Every revenue entry in nouz has cash and card as separate columns. The split isn't optional — it's what makes the transaction-fee math come out right. Knowing how to use it efficiently saves you typing every evening.
01 Why split the day into cash and card?
Because the transaction-fee percentage is applied to card revenue only. If you lumped cash and card together as a single number, the fee math would either over-charge cash or under-charge card — neither is accurate. Splitting BAR (cash) from EC (card) is what lets nouz apply the fee to exactly the right portion of the day and land on a correct net revenue figure.
02 How do I log cash and card on one row?
The default revenue entry form has two fields side-by-side: BAR for cash, EC for card. Type both — the fee % applies to EC only, and net revenue is computed correctly. If you only had cash that day, leave EC at 0; for an all-card day, leave BAR at 0. The form accepts zeros without complaint, so one row covers almost every day.

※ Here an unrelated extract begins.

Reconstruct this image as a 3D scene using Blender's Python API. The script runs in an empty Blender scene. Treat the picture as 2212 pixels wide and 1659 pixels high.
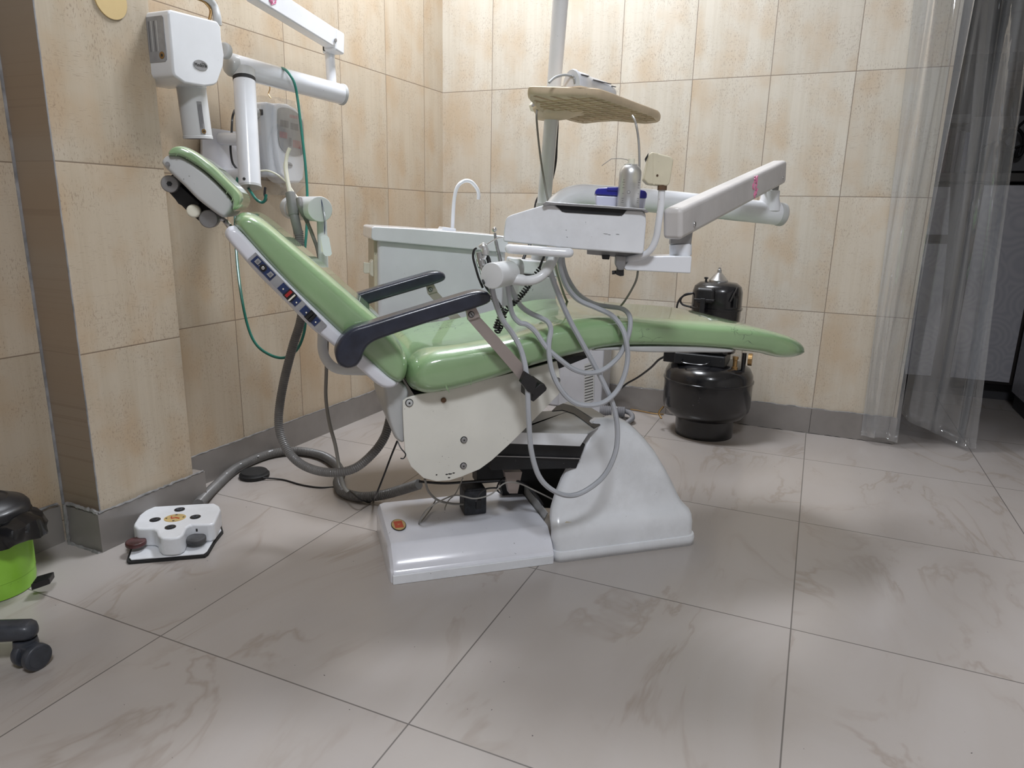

If you only had cash that day (no card transactions), leave EC at 0. Same the other way — leave BAR at 0 for an all-card day. The form accepts zeros without complaint.
03 When should I split a day into two rows?
Most of the time, one row is fine. Two rows on the same day make sense when you want to track different revenue contexts separately — a morning versus evening shift your accountant wants to see, two staff handovers each closing their own till, or a pop-up event running alongside regular service. Each row stands on its own and the fee math runs per row, so the totals stay correct either way. The cases are below.
- Morning vs evening shift — if your accountant wants to see the split.
- Two different staff handovers — each closing their own till independently.
- Pop-up event + regular service on the same date.
Each row stands on its own in the P&L; their cash + card columns sum independently. The fee math runs per row, which means it's correct whether you split or not.
04 How do the day's totals reconcile?
However you split — one row or many — the day's totals reconcile cleanly. Day gross is the sum of every row's cash + card; day fees are the sum of each row's card times its fee% snapshot from save time; and day net is day gross minus day tax minus day fees. You can confirm it yourself by comparing the per-entry totals on the Revenue list against the day's P&L line — they always match.
- Day gross = sum of all rows' cash + card.
- Day fees = sum of (each row's card × fee% snapshot at that row's save time).
- Day net = day gross − day tax − day fees.
You can verify this by comparing the per-entry totals on the Revenue list against the day's P&L line. They'll always match.